Starring: Daniel Craig, Lea Seydoux, Christoph Waltz, Ralph Fiennes, Ben Whishaw, Rory Kinnear, Naomie Harris, Monica Bellucci, Dave Bautista, Andrew Scott
Directed By: Sam Mendes

Spectre, or how it should be known, How I Squandered The Goodwill Of Skyfall (Please Stop Hiring Me), Sincerely, Sam Mendes. I just don’t understand what went wrong. You’re coming off the best James Bond film ever, the highest grossing, the one that actually put Javier Bardem and Judi Dench onto Oscarwatch lists… and then you do this? Spectre isn’t an awful film, but it’s a lot like Tomorrow Never Dies. Goldeneye was so promising, and then we got Tomorrow Never Dies which was decidedly “meh” in comparison. Now, compare Goldeneye to Skyfall, which is a much better film, and you get a much bigger “MEH” from me.
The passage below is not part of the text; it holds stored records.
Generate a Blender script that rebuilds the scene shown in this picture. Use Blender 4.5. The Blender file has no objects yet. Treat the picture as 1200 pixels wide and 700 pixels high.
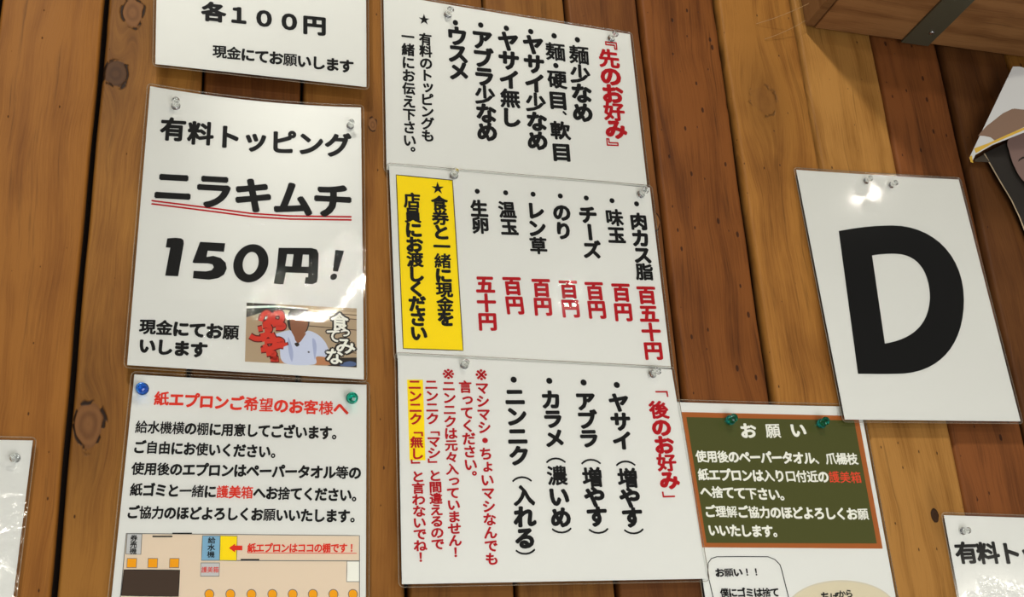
import bpy, bmesh, math, random
import numpy as np
from mathutils import Vector, Matrix

# ------------------------------------------------------------------ camera, light, exposure
SC = bpy.context.scene
COL = SC.collection
# wall frame in millimetres: x to the right along the wall, y up, o = distance out of the wall
RX, RY, RZ, FPX, DIST = -0.4023217, 0.3096730, 0.0589790, 1453.82, 1254.933
_cx, _sx, _cy, _sy, _cz, _sz = math.cos(RX), math.sin(RX), math.cos(RY), math.sin(RY), math.cos(RZ), math.sin(RZ)
ROT = np.array([[_cz, -_sz, 0], [_sz, _cz, 0], [0, 0, 1]]) @ np.array([[1, 0, 0], [0, _cx, -_sx], [0, _sx, _cx]]) \
    @ np.array([[_cy, 0, _sy], [0, 1, 0], [-_sy, 0, _cy]])
EYE = ROT.T @ np.array([0, 0, DIST])
ZUP = 1.9                                              # the wall frame's origin is 1.9 m above the floor


def W(p):                                              # wall frame (mm) -> world (m)
    return Vector((p[0] / 1000, -p[2] / 1000, p[1] / 1000 + ZUP))


cam = bpy.data.cameras.new('camera')
cam_ob = bpy.data.objects.new('camera', cam)
COL.objects.link(cam_ob)
cam.sensor_width = 36
cam.lens = FPX * 36 / 1200
cam.clip_start = 0.01
_m = Matrix.Identity(4)
for _i in range(3):
    a = ROT[_i]
    _m[0][_i], _m[1][_i], _m[2][_i] = a[0], -a[2], a[1]
_m.translation = W(EYE)
cam_ob.matrix_world = _m
SC.camera = cam_ob

world = bpy.data.worlds.new('world')
SC.world = world
world.use_nodes = True
_bg = world.node_tree.nodes['Background']
_bg.inputs[0].default_value = (1.0, 0.98, 0.95, 1)
_bg.inputs[1].default_value = 0.17


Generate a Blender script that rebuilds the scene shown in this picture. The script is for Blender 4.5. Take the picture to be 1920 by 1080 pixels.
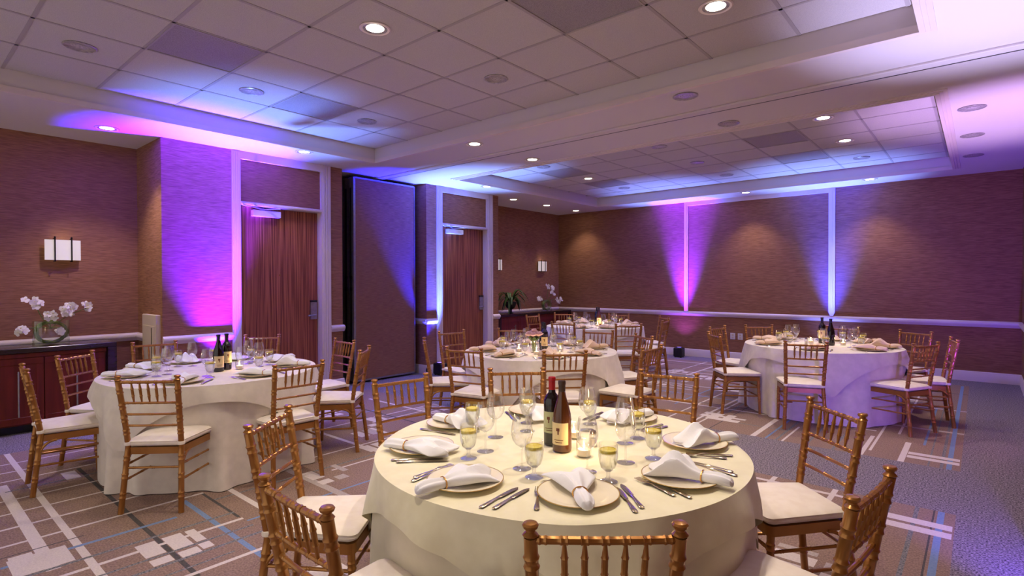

Spectre takes off where Skyfall left us, with Bond trying to find answers, and following a trail of breadcrumbs left behind by M (Judi Dench) after her death. It leads him to discover there’s an elite organization that has been behind the events of the last three films, and there’s a guy behind it. Yes, he’s Blofield (Christoph Waltz). Sorry if that’s a spoiler to you, but his name shouldn’t be a spoiler, rather his connection to Bond, which felt REALLY underused and underappreciated.

There are so many problems with the story here, and one of them is that it spends way too much time doing things other than dealing with Spectre. Bond spends more time fighting a villain who never speaks (Bautista) than he actually does Blofield. And Blofield pales in comparison to Silva from Skyfall. On paper Christoph Waltz seems like a great Bond villain, but they’re wasting him here. He has a few scenes, and none of them really show why he’s a criminal mastermind, nor do they suggest he deserves to be at the head of an organization like Spectre. He comes across as whiny, but never a mastermind. I knew Bond would win. There was never a doubt.

In some ways, Spectre feels like a conclusion to the Bond franchise, because it wraps up the first three films. If this is the end, it’s Sam Mendes and Daniel Craig asking to not come back. This is not the way to leave a franchise. It’s lazy, the story sucks, and the Bond girls (Seydoux/Bellucci) lack any real chemistry with him. In fact, he basically rapes Bellucci, who plays the grieving widow of a man Bond killed. He kind of just breathes heavily on her neck till she finally gives into his desires. I get it. Bellucci is hot. You’re James Bond. You’re used to fucking every woman you come in contact with. But, she clearly was not having it, and you rubbed on her till she finally gave in to you. That’s not romantic, it’s creepy.

I had such incredibly high hopes for Spectre, and all I was left with was a few decent action sequences, and some pretty good exposition for the supporting characters. Whishaw has more to do here than any Q ever, Fiennes gets out from behind his desk, and even Moneypenny (Harris) actually gets involved in the espionage a bit. It’s rewarding for longtime fans of Daniel Craig’s Bond Universe. But for those looking for a solid follow-up to Skyfall, or hoping the bar had been raised, it hasn’t. Unlike the Mission Impossible franchise that constantly reinvents itself and finds ways to up the game and get better creatively each time, Spectre has dropped back down to the ho-hum quality of Quantum Of Solace. It’s not a terribly awful movie, it’s just a really disappointing one considering the circumstances.

If we’re being honest, there are films this year that were critically panned as flops that I actually enjoyed more than Spectre. I’d rather sit through Terminator Genisys a second time than this. Spectre is far too long for its own good, focusing screentime on things that ultimately don’t matter, building up an organization and then doing virtually nothing with it. Silva literally destroyed the 00 program by blowing the building up and killing M. Blofield comes nowhere near that.

Disappointing. That’s my “critic blurb”.